Title: Message
Regarding   'We have trademarked openEHR and do not release anything without copyright as there is a need for an authorative publisher of archetypes.'
As the Free Commercial Licence says:
  • where you modify, adapt, incorporate (in whole or part) the Materials or create a work (in any form) which is derived from the Materials (Modified Work) you must cause the Modified Work to carry a prominent notice stating that you changed the Materials and the date of the change in addition to the requirements of paragraph 1 immediately above.
  • on each occasion on which you supply the Materials to a third party, you shall supply a copy of the provisions of this Free Commercial Use Licence to the third party.

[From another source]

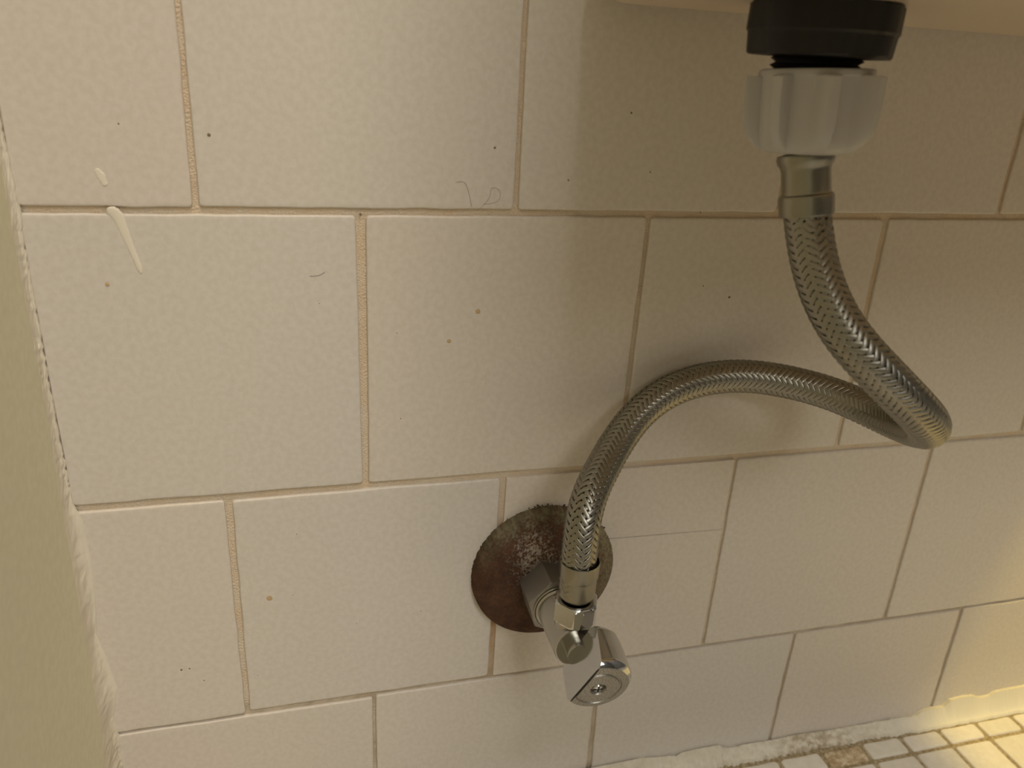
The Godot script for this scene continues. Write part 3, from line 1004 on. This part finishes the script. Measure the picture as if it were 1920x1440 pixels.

You may not impose any further restrictions on the third party with respect to the Materials.
  •  
    Doesn't that mean that after any archetype is released out into the wild by the authorative publisher you've granted the right to modify and further distribute the archetype so that any other party can thereafter act as a provider of those archetypes as long as the fact of modification is noted. Thus all commercial EHR's will quickly diverge to a set of non-aligned versions.
    As Hugh Leslie wrote:
    "You are absolutely right that having a centralised archetype repository that
    is properly managed is important. openEHR won't work if everyone is using
    different archetypes for the same thing."
    but as a centralised repository isn't enforced by the licence isn't the practical conclusion therefore that 'openEHR won't work' ? Or perhaps that the defacto central repository will be the repository of modified archetypes maintained by the dominant commercial player?
     
    Nigel
     
    -----Original Message-----
    From: Sam Heard [mailto:[EMAIL PROTECTED]
    Sent: Wednesday, 4 January 2006 9:20 PM
    To: [EMAIL PROTECTED]; General Practice Computing Group Talk; Dipak Kalra
    Subject: Re: GP Requirements - was [GPCG_TALK] Re: The Dreaming

    Tim

    I think this is a very helpful suggestion. We have trademarked openEHR and do not release anything without copyright as there is a need for an authorative publisher of archetypes. The openEHR Foundation will not accept any archetypes that are not free to use to be labelled with openEHR.

    Cheers, Sam

    Tim Churches wrote:
    Dr Nigel Brown <[EMAIL PROTECTED]> wrote:
      
    I also note the "copyright (c) 2004 Ocean Informatics" on the archetype.
        
    
    See http://www.openehr.org/about_openehr/t_licensing.htm for details of the licenses under which this and other openEHR material is distributed. A reminder: open source does not mean "no copyright" - in fact, the opposite: open source licensing relies on assertion of copyright and observance of copyright law. However, the copyright holder then uses an explicit license to grant additional rights to end users, as copyright law permits the copyright holder to do.
    
    However, I think that it would be useful to provide a pointer to the licensing provisions in each and every archetype published by openEHR (and others) - make it part of the archetype metadata.